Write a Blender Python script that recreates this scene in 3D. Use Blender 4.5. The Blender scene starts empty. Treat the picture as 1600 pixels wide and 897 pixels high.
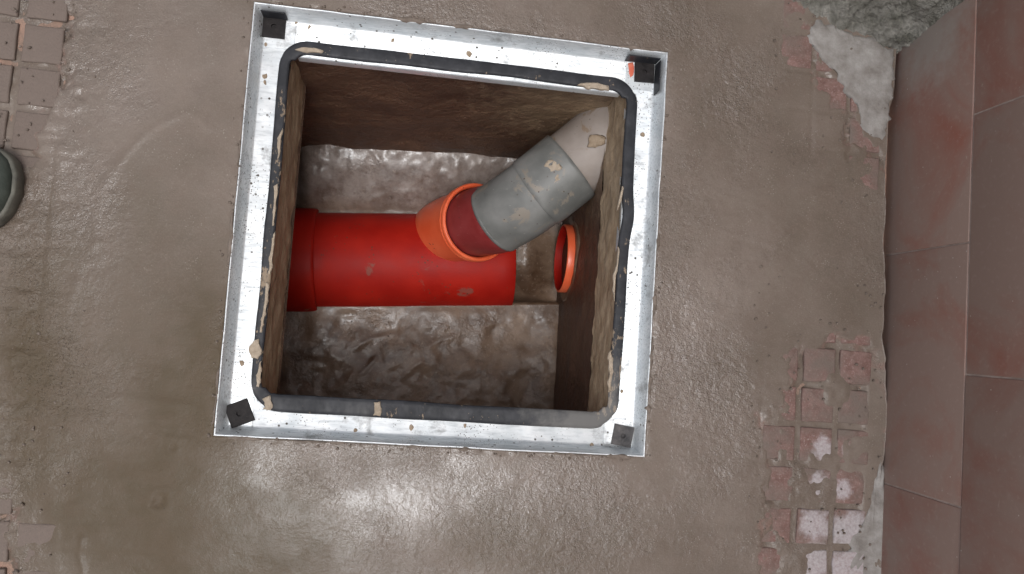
import bpy, bmesh, math, random
import numpy as np
from mathutils import Vector, Matrix, noise as mn

random.seed(7)
SC = bpy.context.scene
COL = SC.collection

# ------------------------------------------------------------------ camera
# World: origin = middle of the frame at ground level, X/Y along the frame's sides, Z up, metres.
F, CX, CY = 1200.0, 800.0, 448.5
CAM = np.array([-0.06166, -0.15468, 1.2])
M3 = np.array([[0.98818254, -0.0772018, -0.13242032],
               [0.06910045, 0.99550771, -0.06472661],
               [0.13682246, 0.05481141, 0.98907802]])
cd = bpy.data.cameras.new('camera')
cd.sensor_width = 36.0
cd.lens = 36.0 * F / 1600.0
cd.clip_start = 0.01
cd.clip_end = 200.0
cam = bpy.data.objects.new('camera', cd)
COL.objects.link(cam)
mw = Matrix.Identity(4)
for i in range(3):
    for j in range(3):
        mw[i][j] = M3[i][j]
    mw[i][3] = CAM[i]
cam.matrix_world = mw
SC.camera = cam

# ------------------------------------------------------------------ sky, sun, exposure
SUN_DIR = Vector((-0.085, -0.26, 1.2)).normalized()       # towards the sun
SUN_EL = math.asin(SUN_DIR.z)
SUN_AZ = math.atan2(SUN_DIR.x, SUN_DIR.y)
world = bpy.data.worlds.new('World')
SC.world = world
world.use_nodes = True
wn = world.node_tree
bg = wn.nodes['Background']
sky = wn.nodes.new('ShaderNodeTexSky')
sky.sky_type = 'NISHITA'
sky.sun_disc = False
sky.sun_elevation = SUN_EL
sky.sun_rotation = SUN_AZ
sky.air_density = 1.0
sky.dust_density = 6.0
sky.ozone_density = 1.0
hs = wn.nodes.new('ShaderNodeHueSaturation')
hs.inputs['Saturation'].default_value = 0.38              # overcast: the blue is mostly washed out
wn.links.new(sky.outputs[0], hs.inputs['Color'])
wn.links.new(hs.outputs[0], bg.inputs['Color'])
bg.inputs['Strength'].default_value = 0.15
sd = bpy.data.lights.new('sun', 'SUN')
sd.energy = 0.7
sd.angle = math.radians(12)
sd.color = (0.91, 0.955, 1.0)
sun = bpy.data.objects.new('sun', sd)
COL.objects.link(sun)
sun.rotation_euler = SUN_DIR.to_track_quat('Z', 'Y').to_euler()
sun.location = (0, -1, 4)
SC.view_settings.view_transform = 'Standard'
SC.view_settings.look = 'None'
SC.view_settings.gamma = 1.0
SC.view_settings.use_curve_mapping = False
SC.view_settings.exposure = 0.0
SC.render.engine = 'CYCLES'
SC.cycles.max_bounces = 8
SC.cycles.diffuse_bounces = 5
SC.cycles.use_denoising = True


def at(x, y, z=0.0):
    """photograph pixel -> place on the level plane z (metres)"""
    d = M3 @ np.array([(x - CX) / F, -(y - CY) / F, -1.0])
    p = CAM + d * ((z - CAM[2]) / d[2])
    return Vector((p[0], p[1], z))


def uv(pts, z=0.0):
    return [tuple(at(x, y, z)[:2]) for x, y in pts]


# ------------------------------------------------------------------ numpy noise
def _hash(ix, iy, seed):
    n = (ix.astype(np.int64) * 374761393 + iy.astype(np.int64) * 668265263 + seed * 1442695041) & 0xffffffff
    n = ((n ^ (n >> 13)) * 1274126177) & 0xffffffff
    return ((n ^ (n >> 16)) & 0xffff) / 65535.0


def vnoise(x, y, s, seed=0):
    x = np.asarray(x, float) * s + 1000.3
    y = np.asarray(y, float) * s + 1000.7
    ix, iy = np.floor(x), np.floor(y)
    fx, fy = x - ix, y - iy
    fx = fx * fx * fx * (fx * (6 * fx - 15) + 10)
    fy = fy * fy * fy * (fy * (6 * fy - 15) + 10)
    a = _hash(ix, iy, seed); b = _hash(ix + 1, iy, seed)
    c = _hash(ix, iy + 1, seed); d = _hash(ix + 1, iy + 1, seed)
    return (a + (b - a) * fx) * (1 - fy) + (c + (d - c) * fx) * fy - 0.5


def fbm(x, y, s, o=4, seed=0, g=0.5):
    t, amp = 0, 1.0
    for k in range(o):
        t = t + amp * vnoise(x, y, s * 2.03 ** k, seed + k * 17)
        amp *= g
    return t


def sstep(a, b, x):
    t = np.clip((x - a) / (b - a), 0, 1)
    return t * t * (3 - 2 * t)


def seg_dist(X, Y, a, b):
    ax, ay = a; bx, by = b
    dx, dy = bx - ax, by - ay
    t = np.clip(((X - ax) * dx + (Y - ay) * dy) / (dx * dx + dy * dy + 1e-12), 0, 1)
    return np.hypot(X - ax - t * dx, Y - ay - t * dy)


def poly_sd(X, Y, P):
    """signed distance, positive inside"""
    d = np.full(np.shape(X), 9.0)
    ins = np.zeros(np.shape(X), bool)
    for k in range(len(P)):
        a, b = P[k], P[(k + 1) % len(P)]
        d = np.minimum(d, seg_dist(X, Y, a, b))
        c = ((a[1] > Y) != (b[1] > Y)) & (X < (b[0] - a[0]) * (Y - a[1]) / (b[1] - a[1] + 1e-12) + a[0])
        ins ^= c
    return np.where(ins, d, -d)


def line_d(X, Y, P):
    d = np.full(np.shape(X), 9.0)
    for a, b in zip(P[:-1], P[1:]):
        d = np.minimum(d, seg_dist(X, Y, a, b))
    return d


# ------------------------------------------------------------------ object helpers
def obj(name, me, mat=None, parent=None, smooth=True, **props):
    o = bpy.data.objects.new(name, me)
    COL.objects.link(o)
    if mat is not None and not me.materials:
        me.materials.append(mat)
    if smooth:
        me.polygons.foreach_set('use_smooth', [True] * len(me.polygons))
    if parent:
        o.parent = parent
    for k, v in props.items():
        o[k] = v
    return o


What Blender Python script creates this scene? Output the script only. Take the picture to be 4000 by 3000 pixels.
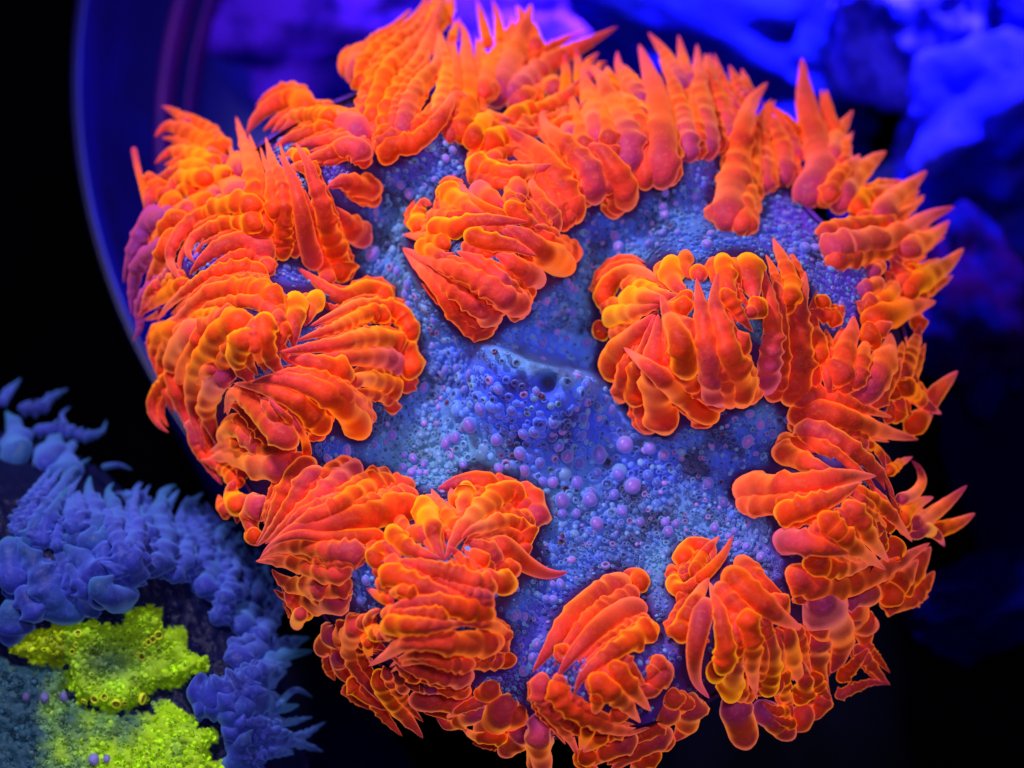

........

#### Requirement
Pick out every line above that contains the word "this" and copy it.

#### Written solution
Write a Blender Python script that recreates this scene in 3D. Use Blender 4.5. The Blender scene starts empty. Treat the picture as 1600 pixels wide and 897 pixels high.
What Blender Python script creates this scene? Output the script only. Take the picture to be 4000 by 3000 pixels.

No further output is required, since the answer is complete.